В Москве Блюмкин сразу же обратился к Зайцеву с просьбой — устроить его на работу в канцелярию российской делегации, которая собиралась на Украину для проведения мирных переговоров. Зайцев имел отношение к технической части делегации. Он обещал подумать.

О мирных переговорах между Советской Россией и Украиной в 1918 году сегодня вспоминают редко, а зря. Это был весьма интересный эпизод советской истории. Так что есть смысл остановиться на нем подробнее.

Прекращение боевых действий между Россией и Украиной предусматривал Брестский мир. Правда, с Центральной радой Украинской народной республики переговоры так и не успели начаться. 28 апреля немцы арестовали украинское правительство прямо во время его заседания. Во главе Украины оказался гетман Павло Скоропадский — бывший генерал-лейтенант русской армии. Теперь большевикам приходилось иметь дело с ним, поскольку они были вынуждены соблюдать условия Брестского договора.

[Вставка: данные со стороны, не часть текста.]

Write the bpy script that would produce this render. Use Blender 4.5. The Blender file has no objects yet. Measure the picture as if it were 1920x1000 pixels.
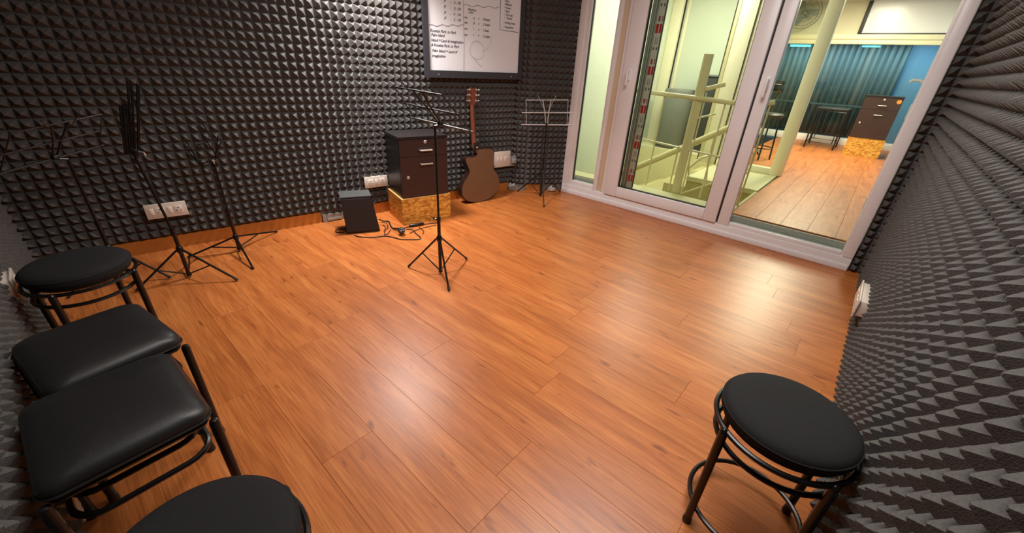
import bpy, bmesh, math, random
from mathutils import Vector, Matrix
random.seed(7)
R = math.radians
scene = bpy.context.scene
COL = scene.collection

# ------------------------------------------------------------------ camera
cam_d = bpy.data.cameras.new('camera'); cam = bpy.data.objects.new('camera', cam_d); COL.objects.link(cam)
cam_d.sensor_fit = 'HORIZONTAL'; cam_d.sensor_width = 36.0; cam_d.lens = 36.0 * 740.0 / 1920.0
cam_d.clip_start = 0.02; cam_d.clip_end = 60
CAMROT = Matrix(((0.745079, -0.338943, 0.574435), (0.665128, 0.313504, -0.677732), (0.049624, 0.887036, 0.459026)))
cam.matrix_world = Matrix.Translation((0, 0, 1.25)) @ CAMROT.to_4x4()
scene.camera = cam

# ------------------------------------------------------------------ colour management, world, lights
scene.view_settings.view_transform = 'Standard'; scene.view_settings.look = 'None'
scene.view_settings.gamma = 1.0; scene.view_settings.use_curve_mapping = False
scene.view_settings.exposure = 0.0
world = bpy.data.worlds.new('world'); scene.world = world; world.use_nodes = True
world.node_tree.nodes['Background'].inputs[0].default_value = (0.9, 0.95, 1, 1)
world.node_tree.nodes['Background'].inputs[1].default_value = 0.05
scene.cycles.max_bounces = 8; scene.cycles.transparent_max_bounces = 12
scene.cycles.caustics_reflective = False; scene.cycles.caustics_refractive = False
scene.cycles.use_denoising = True

def area(name, loc, size, power, col, size_y=None, target=None, shape='RECTANGLE'):
    l = bpy.data.lights.new(name, 'AREA'); l.energy = power; l.color = col
    l.shape = shape; l.size = size
    if size_y: l.size_y = size_y
    o = bpy.data.objects.new(name, l); COL.objects.link(o); o.location = loc
    if target:
        d = Vector(target) - Vector(loc); o.rotation_euler = d.to_track_quat('-Z', 'Y').to_euler()
    return o
dl = area('area_light', (-2.76, 1.70, 2.06), 0.34, 30, (1.0, 0.95, 0.91), shape='DISK'); dl.data.spread = R(118)   # downlight near the back wall
area('area_light', (-0.62, 1.40, 2.42), 0.9, 60, (1.0, 0.96, 0.91), size_y=2.0)
area('area_light', (-0.58, 7.6, 2.44), 0.4, 150, (1.0, 0.88, 0.66), size_y=2.4)
area('area_light', (-2.0, 5.2, 2.44), 0.5, 48, (1.0, 1.0, 0.90), size_y=1.6)
area('area_light', (-0.75, 9.94, 1.80), 2.2, 17, (0.72, 0.90, 1.0), size_y=0.12, target=(-.75, 10.36, 1.0))  # added light behind the far glass, brightens the curtain and blue wall

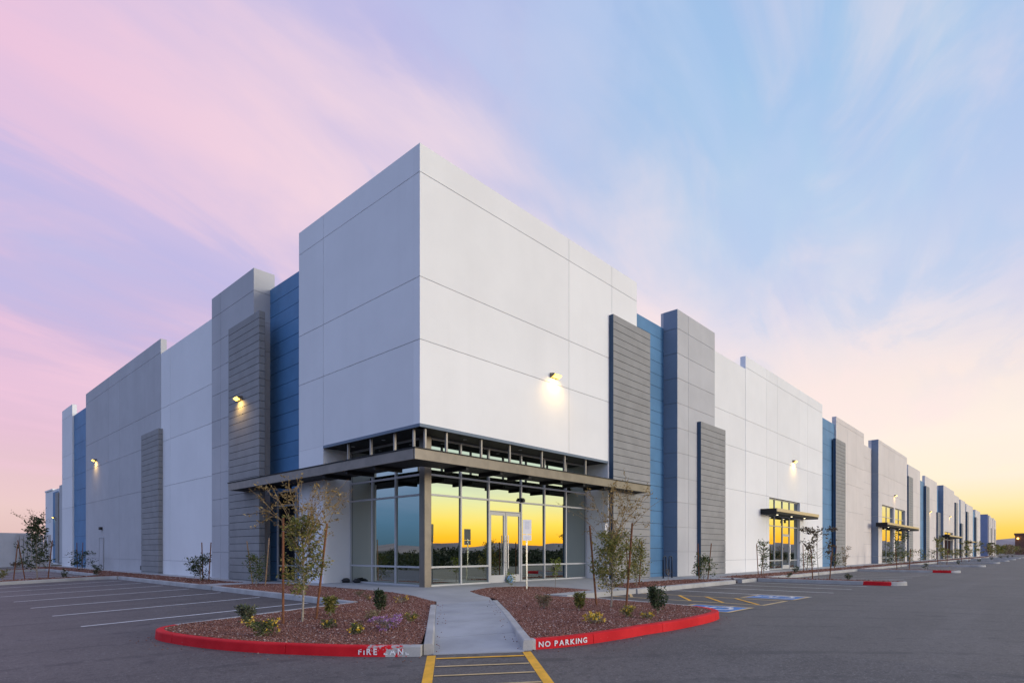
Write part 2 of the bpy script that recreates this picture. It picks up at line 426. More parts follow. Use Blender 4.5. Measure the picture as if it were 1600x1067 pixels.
def sheet(name, outline, zf, mt, step=.6, off=0.0, parent=None, skirt=0.0):
    """a surface that fills a ground polygon and follows the height function"""
    n = len(outline); pts = []
    for i in range(n):
        a = Vector(outline[i]); b = Vector(outline[(i + 1) % n])
        k = max(1, int((b - a).length / step))
        for j in range(k): pts.append(a.lerp(b, j / k))
    m = len(pts)
    xs = [p.x for p in pts]; ys = [p.y for p in pts]
    def inside(px, py):
        c = False; j = m - 1
        for i in range(m):
            if (pts[i].y > py) != (pts[j].y > py) and px < (pts[j].x - pts[i].x) * (py - pts[i].y) / (pts[j].y - pts[i].y) + pts[i].x: c = not c
            j = i
        return c
    extra = []
    y = min(ys) + step / 2
    while y < max(ys):
        x = min(xs) + step / 2
        while x < max(xs):
            if inside(x, y): extra.append(Vector((x, y)))
            x += step
        y += step
    vv, ee, ff, *_ = delaunay_2d_cdt(pts + extra, [], [list(range(m))], 1, 1e-5)
    me = bpy.data.meshes.new(name)
    verts = [(v.x, v.y, zf(v.x, v.y) + off) for v in vv]
    me.from_pydata(verts, [], [tuple(f) for f in ff]); me.update()
    bm = bmesh.new(); bm.from_mesh(me); bmesh.ops.recalc_face_normals(bm, faces=bm.faces)
    if sum(f.normal.z for f in bm.faces) < 0: bmesh.ops.reverse_faces(bm, faces=bm.faces)
    if skirt:
        ed = [e for e in bm.edges if len(e.link_faces) == 1]
        r = bmesh.ops.extrude_edge_only(bm, edges=ed)
        for v in [q for q in r['geom'] if isinstance(q, bmesh.types.BMVert)]: v.co.z -= skirt
    bm.to_mesh(me); bm.free()
    o = link(name, me, parent, mt)
    return o, inside, (min(xs), max(xs), min(ys), max(ys))

# ================================================================== the setting
MB().poly([(-4000, -4000, -.80), (4000, -4000, -.80), (4000, 4000, -.80), (-4000, 4000, -.80)]).build('desert_ground', M_SCRUB)['kind'] = 'structure'
m = MB()
xs = [-24, -16, XK, 30, 120, 430]
for a, b in zip(xs[:-1], xs[1:]):
    m.poly([(a, -21, g(a, 0)), (b, -21, g(b, 0)), (b, 56, g(b, 0)), (a, 56, g(a, 0))])
m.poly([(-24, -21, g(-24, 0)), (-24, -21, -.9), (430, -21, -.9), (430, -21, -.15)])
lot = m.build('parking_lot', M_ASPHALT); lot['kind'] = 'structure'

# far mountains: one ridge all round the plain
def ridge():
    rnd = random.Random(5); m = MB(); N = 260; rows = []
    ph = [rnd.uniform(0, 6.28) for _ in range(8)]
    for i in range(N):
        a = 2 * math.pi * i / N
        h = 30 + 11 * math.sin(3 * a + ph[0]) + 8 * math.sin(7 * a + ph[1]) + 6 * math.sin(13 * a + ph[2]) + 5 * math.sin(29 * a + ph[3]) + 2.5 * math.sin(61 * a + ph[4])
        d = (a + math.pi) % (2 * math.pi) - math.pi
        h = max(14, h) + 42 * math.exp(-((d - .02) / .05) ** 2) + 18 * math.exp(-((d + .16) / .06) ** 2)
        rows.append((a, h))
    for rad, k in ((2700, 0), (2850, .55), (3050, 1.0), (3400, .4), (3700, 0)):
        for a, h in rows:
            jit = 1 + .05 * math.sin(a * 40 + rad)
            m.v.append((rad * jit * math.cos(a), rad * jit * math.sin(a), -1 + h * k))
    for r_ in range(4):
        for i in range(N):
            j = (i + 1) % N
            m.f.append((r_ * N + i, r_ * N + j, (r_ + 1) * N + j, (r_ + 1) * N + i))
    return m.build('mountains', M_MOUNT)
ridge()['kind'] = 'structure'

# ------------------------------------------------------------------ paving
pv = empty('pavement'); pv['kind'] = 'structure'
GX0 = -.70
FP = T
sheet('paving', [(-2.45, 9.05), (-2.45, 10.35), (-.72, 10.35), (-.72, 21.6), (-.72, 47.5), (1.2, 47.5), (1.2, 1.2), (14, 1.2), (16, .9), (60, .9), (180, .9), (180, -1.45),
      (16.9, -1.45), (16.6, -3.4), (15.4, -3.4), (14.2, -1.45), (7.2, -1.45), (6.7, -2.4), (6.35, -3.4), (2.6, -3.4), (2.35, -2.75), (4.95, -2.65),
      (5.05, -1.65), (4.45, -1.0), (3.45, -.45), (2.5, -.40), (1.1, -.92), (.49, -2.38), (-.10, -3.05), (-1.85, -2.95), (-1.30, -2.30), (-.75, .34), (-.65, 3.54), (-.70, 9.05)],
      T, M_SIDEWALK, .6, 0.0, pv, .2)

# diagonal footpath in slabs, ramping down to the asphalt
PL0, PR0 = Vector((-1.85, -2.95)), Vector((-.10, -3.05))
pd = Vector((-.66, -.7513)).normalized()
PLE, PRE = Vector((-5.24, -6.92)), Vector((-4.30, -7.86))
fpath = empty('footpath'); fpath['kind'] = 'structure'
def pz(x, y):
    s = (Vector((x, y)) - Vector((-4.77, -7.39))).dot(-pd)
    return g(x, y) + .012 + (.143 + rise(x, y)) * sm(s / 2.4)
NS = 5
for i in range(NS):
    t0, t1 = i / NS + .0012, (i + 1) / NS - .0012
    a, b = PL0.lerp(PLE, t0), PL0.lerp(PLE, t1); c, d = PR0.lerp(PRE, t1), PR0.lerp(PRE, t0)
    sheet('slab', [a, b, c, d], pz, M_PATH, .3, 0, fpath, .15)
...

Переговоры начались в Киеве 22 мая 1918 года. Советскую делегацию возглавляли Христиан Раковский, Дмитрий Мануильский и Иосиф Сталин. Они разместились в довольно захудалом отеле «Марсель», где раньше сдавались номера на час-другой для дам не очень тяжелого поведения и их кавалеров.

Украинцы честно пытались переселить советскую делегацию в более респектабельный отель, но сделать этого так и не смогли. Дело в том, что Киев был буквально забит беженцами из той самой страны, которую представляли Раковский, Мануильский и Сталин. Над «Марселем» гордо реял красный флаг, вызывающий любопытство киевских зевак. Охраняли отель латышские стрелки. Впрочем, гетманская охранка не раз тайно обыскивала номера, в которых жили члены делегации.